• [WRITTEN INSTRUCTION] Starting at the line that contains "3.0, .62, .007, .016, 65)", copy every line down to the line that contains "# dead grass", inclusive, exactly as it stands. Omit all other lines.
EXERCISE INPUT start
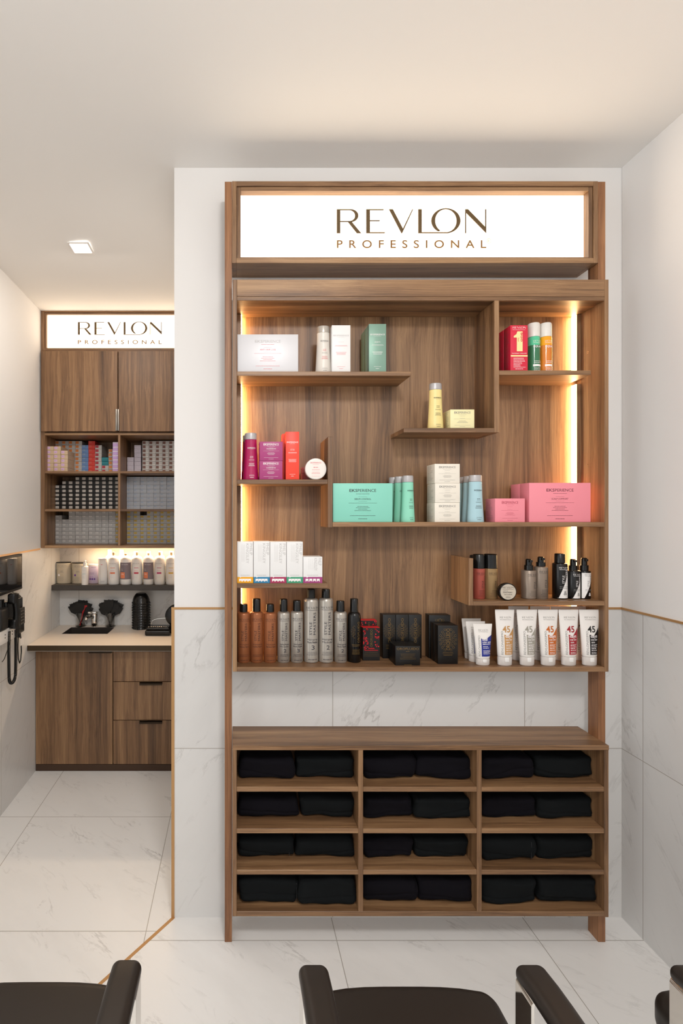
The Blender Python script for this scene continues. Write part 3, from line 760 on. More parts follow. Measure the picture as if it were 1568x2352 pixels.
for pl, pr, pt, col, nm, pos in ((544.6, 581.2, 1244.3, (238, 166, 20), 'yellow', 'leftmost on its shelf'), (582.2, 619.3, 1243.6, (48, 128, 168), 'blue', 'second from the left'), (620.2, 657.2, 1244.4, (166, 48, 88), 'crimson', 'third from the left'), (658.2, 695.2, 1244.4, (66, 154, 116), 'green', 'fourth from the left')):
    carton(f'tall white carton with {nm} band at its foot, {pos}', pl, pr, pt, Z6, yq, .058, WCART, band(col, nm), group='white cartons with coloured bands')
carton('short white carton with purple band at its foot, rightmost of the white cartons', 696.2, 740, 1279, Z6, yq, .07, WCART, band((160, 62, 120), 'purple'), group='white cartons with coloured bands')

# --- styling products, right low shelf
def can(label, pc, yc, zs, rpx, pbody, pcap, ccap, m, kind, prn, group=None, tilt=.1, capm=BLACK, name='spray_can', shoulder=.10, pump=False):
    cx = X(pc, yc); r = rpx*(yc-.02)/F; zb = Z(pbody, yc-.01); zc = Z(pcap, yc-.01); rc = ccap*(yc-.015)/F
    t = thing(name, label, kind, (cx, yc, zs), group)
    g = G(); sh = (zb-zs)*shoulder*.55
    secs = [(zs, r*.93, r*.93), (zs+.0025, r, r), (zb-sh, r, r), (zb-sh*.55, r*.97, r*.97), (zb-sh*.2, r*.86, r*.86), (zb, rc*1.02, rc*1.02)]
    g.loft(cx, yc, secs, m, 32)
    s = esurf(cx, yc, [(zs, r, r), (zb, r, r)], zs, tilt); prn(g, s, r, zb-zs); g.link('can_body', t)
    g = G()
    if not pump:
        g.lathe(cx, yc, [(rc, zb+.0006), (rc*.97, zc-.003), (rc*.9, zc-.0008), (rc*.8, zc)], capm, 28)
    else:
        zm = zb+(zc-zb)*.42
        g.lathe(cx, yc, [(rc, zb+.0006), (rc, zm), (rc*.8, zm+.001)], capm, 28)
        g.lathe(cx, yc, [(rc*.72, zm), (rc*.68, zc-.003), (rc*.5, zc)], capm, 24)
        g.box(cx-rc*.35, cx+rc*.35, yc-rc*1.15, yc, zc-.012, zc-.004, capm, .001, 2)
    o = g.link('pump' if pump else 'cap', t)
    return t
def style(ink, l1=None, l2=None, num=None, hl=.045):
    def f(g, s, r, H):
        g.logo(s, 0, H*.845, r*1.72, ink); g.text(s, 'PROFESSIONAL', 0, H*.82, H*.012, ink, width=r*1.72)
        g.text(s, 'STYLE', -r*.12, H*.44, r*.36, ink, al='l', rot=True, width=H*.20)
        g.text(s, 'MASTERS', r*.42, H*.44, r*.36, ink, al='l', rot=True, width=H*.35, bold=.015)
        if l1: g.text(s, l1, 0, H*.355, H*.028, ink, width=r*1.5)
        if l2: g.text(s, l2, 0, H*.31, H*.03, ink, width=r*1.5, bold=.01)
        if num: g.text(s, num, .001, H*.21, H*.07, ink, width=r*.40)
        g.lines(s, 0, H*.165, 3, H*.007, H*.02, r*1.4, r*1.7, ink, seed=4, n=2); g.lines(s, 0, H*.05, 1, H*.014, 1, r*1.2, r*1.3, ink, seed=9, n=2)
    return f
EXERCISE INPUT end
EXERCISE INPUT start
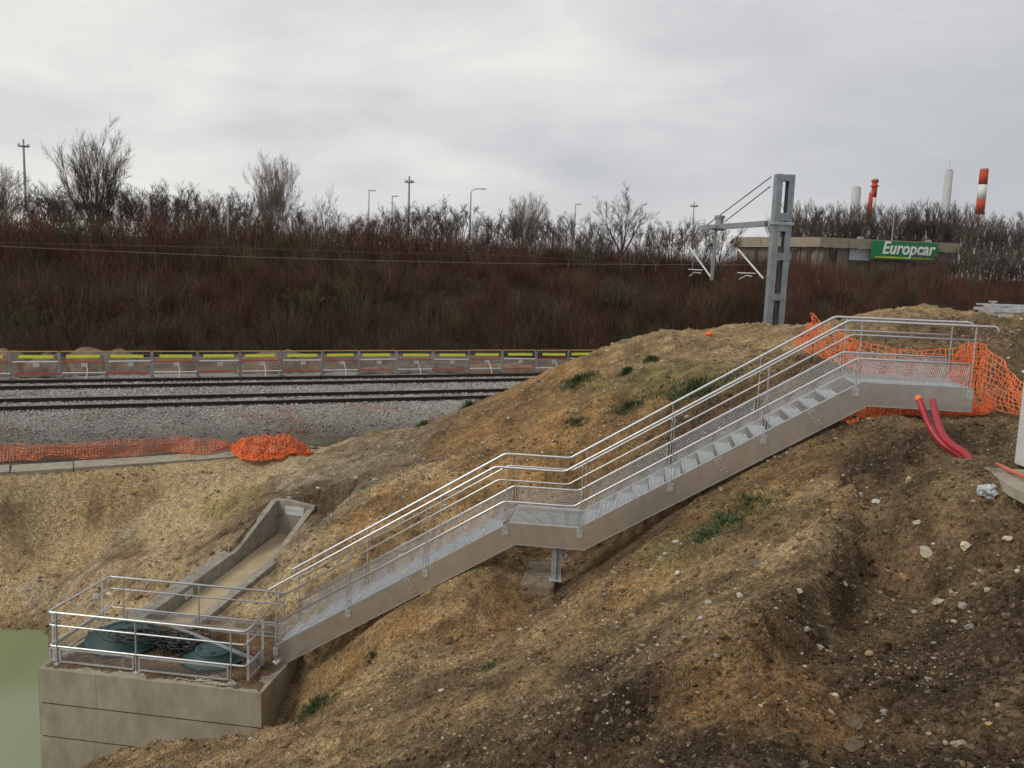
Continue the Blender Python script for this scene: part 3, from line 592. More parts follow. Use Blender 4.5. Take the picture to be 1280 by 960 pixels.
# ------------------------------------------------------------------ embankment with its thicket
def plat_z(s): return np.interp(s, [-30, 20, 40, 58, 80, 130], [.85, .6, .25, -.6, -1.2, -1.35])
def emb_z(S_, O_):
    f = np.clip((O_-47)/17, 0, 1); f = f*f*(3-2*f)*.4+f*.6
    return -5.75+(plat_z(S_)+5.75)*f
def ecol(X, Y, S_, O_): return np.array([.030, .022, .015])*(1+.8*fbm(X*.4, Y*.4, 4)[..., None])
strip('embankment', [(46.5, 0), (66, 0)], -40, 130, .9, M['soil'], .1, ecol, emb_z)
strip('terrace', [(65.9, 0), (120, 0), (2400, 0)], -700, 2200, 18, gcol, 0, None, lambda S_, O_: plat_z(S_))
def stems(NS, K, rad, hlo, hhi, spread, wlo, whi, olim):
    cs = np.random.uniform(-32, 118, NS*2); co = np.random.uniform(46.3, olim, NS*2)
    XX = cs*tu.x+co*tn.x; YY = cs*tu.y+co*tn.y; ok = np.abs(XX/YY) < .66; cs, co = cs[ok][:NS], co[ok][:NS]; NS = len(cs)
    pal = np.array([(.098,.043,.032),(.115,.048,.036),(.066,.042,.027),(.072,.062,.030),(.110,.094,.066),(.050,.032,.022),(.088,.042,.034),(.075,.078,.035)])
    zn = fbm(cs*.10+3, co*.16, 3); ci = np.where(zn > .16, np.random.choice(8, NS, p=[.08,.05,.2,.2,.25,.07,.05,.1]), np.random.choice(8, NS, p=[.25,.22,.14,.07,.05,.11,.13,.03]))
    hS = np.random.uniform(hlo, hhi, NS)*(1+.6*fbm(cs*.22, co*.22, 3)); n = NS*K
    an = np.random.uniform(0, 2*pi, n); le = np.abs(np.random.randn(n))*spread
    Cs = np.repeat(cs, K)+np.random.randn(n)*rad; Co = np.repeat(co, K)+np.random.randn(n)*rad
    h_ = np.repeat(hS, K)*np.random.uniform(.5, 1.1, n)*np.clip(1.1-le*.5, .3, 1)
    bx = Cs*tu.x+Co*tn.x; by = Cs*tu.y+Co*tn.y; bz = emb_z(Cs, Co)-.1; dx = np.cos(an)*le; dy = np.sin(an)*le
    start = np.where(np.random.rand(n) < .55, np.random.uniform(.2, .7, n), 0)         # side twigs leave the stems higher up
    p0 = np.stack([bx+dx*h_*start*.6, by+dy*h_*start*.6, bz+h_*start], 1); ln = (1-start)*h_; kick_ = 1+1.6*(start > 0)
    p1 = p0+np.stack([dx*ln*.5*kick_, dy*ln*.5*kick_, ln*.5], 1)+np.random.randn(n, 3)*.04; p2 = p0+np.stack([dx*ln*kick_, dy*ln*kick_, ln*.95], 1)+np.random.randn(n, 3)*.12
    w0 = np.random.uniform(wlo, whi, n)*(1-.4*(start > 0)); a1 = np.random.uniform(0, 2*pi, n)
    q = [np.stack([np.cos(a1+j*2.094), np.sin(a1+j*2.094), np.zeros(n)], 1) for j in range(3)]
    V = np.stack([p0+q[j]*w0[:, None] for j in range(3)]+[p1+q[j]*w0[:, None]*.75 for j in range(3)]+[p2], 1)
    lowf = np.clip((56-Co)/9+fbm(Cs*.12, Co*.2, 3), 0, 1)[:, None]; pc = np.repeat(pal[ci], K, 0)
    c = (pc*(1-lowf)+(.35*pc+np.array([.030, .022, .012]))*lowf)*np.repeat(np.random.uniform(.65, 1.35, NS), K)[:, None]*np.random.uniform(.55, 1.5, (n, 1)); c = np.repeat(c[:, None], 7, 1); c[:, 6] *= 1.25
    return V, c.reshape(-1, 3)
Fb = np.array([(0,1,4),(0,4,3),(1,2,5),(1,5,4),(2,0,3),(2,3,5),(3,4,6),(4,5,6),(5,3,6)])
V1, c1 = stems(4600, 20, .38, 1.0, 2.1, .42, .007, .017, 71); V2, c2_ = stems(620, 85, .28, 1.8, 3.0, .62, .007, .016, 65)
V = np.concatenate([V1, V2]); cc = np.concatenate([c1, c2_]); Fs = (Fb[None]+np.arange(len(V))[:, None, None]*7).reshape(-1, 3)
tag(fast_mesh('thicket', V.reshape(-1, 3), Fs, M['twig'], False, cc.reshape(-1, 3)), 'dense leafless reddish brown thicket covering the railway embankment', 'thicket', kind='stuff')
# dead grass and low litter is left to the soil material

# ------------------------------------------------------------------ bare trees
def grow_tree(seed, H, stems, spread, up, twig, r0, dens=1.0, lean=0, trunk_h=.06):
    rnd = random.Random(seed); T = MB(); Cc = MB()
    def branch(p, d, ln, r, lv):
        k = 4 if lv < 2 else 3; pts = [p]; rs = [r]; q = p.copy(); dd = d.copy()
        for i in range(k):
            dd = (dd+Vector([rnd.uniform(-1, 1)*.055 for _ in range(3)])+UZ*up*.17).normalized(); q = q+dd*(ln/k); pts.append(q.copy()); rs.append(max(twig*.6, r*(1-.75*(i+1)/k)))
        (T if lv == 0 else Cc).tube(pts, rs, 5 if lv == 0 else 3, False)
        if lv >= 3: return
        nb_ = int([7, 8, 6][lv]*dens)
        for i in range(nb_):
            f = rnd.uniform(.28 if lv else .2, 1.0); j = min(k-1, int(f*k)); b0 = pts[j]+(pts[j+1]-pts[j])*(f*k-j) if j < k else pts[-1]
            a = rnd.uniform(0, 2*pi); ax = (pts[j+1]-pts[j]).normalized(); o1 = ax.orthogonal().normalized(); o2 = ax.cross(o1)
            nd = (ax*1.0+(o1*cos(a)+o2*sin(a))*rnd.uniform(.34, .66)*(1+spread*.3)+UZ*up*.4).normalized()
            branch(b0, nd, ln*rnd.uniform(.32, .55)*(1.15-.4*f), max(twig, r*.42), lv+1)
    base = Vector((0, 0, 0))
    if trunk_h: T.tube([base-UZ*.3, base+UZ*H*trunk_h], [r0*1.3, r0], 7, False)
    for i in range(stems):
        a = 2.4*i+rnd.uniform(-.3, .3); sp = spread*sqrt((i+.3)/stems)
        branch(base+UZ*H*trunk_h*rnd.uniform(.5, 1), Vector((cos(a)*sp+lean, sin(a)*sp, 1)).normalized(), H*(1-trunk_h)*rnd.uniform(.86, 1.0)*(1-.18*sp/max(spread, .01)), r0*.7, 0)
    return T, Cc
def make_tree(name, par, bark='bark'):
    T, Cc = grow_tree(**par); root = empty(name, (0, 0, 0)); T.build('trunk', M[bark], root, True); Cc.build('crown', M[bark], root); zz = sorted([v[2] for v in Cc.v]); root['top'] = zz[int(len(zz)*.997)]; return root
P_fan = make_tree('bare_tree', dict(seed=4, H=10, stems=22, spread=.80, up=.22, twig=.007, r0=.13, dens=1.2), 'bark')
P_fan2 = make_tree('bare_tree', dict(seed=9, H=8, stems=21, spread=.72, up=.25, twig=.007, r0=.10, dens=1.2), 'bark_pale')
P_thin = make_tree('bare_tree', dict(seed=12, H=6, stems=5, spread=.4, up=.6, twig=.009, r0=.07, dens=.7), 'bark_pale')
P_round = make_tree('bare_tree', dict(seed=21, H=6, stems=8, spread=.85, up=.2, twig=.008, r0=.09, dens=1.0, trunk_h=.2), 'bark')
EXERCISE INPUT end
EXERCISE INPUT start
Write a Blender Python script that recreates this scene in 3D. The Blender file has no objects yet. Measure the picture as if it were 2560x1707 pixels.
EXERCISE INPUT end
• [CORRECT RESPONSE]
V1, c1 = stems(4600, 20, .38, 1.0, 2.1, .42, .007, .017, 71); V2, c2_ = stems(620, 85, .28, 1.8, 3.0, .62, .007, .016, 65)
V = np.concatenate([V1, V2]); cc = np.concatenate([c1, c2_]); Fs = (Fb[None]+np.arange(len(V))[:, None, None]*7).reshape(-1, 3)
tag(fast_mesh('thicket', V.reshape(-1, 3), Fs, M['twig'], False, cc.reshape(-1, 3)), 'dense leafless reddish brown thicket covering the railway embankment', 'thicket', kind='stuff')
# dead grass and low litter is left to the soil material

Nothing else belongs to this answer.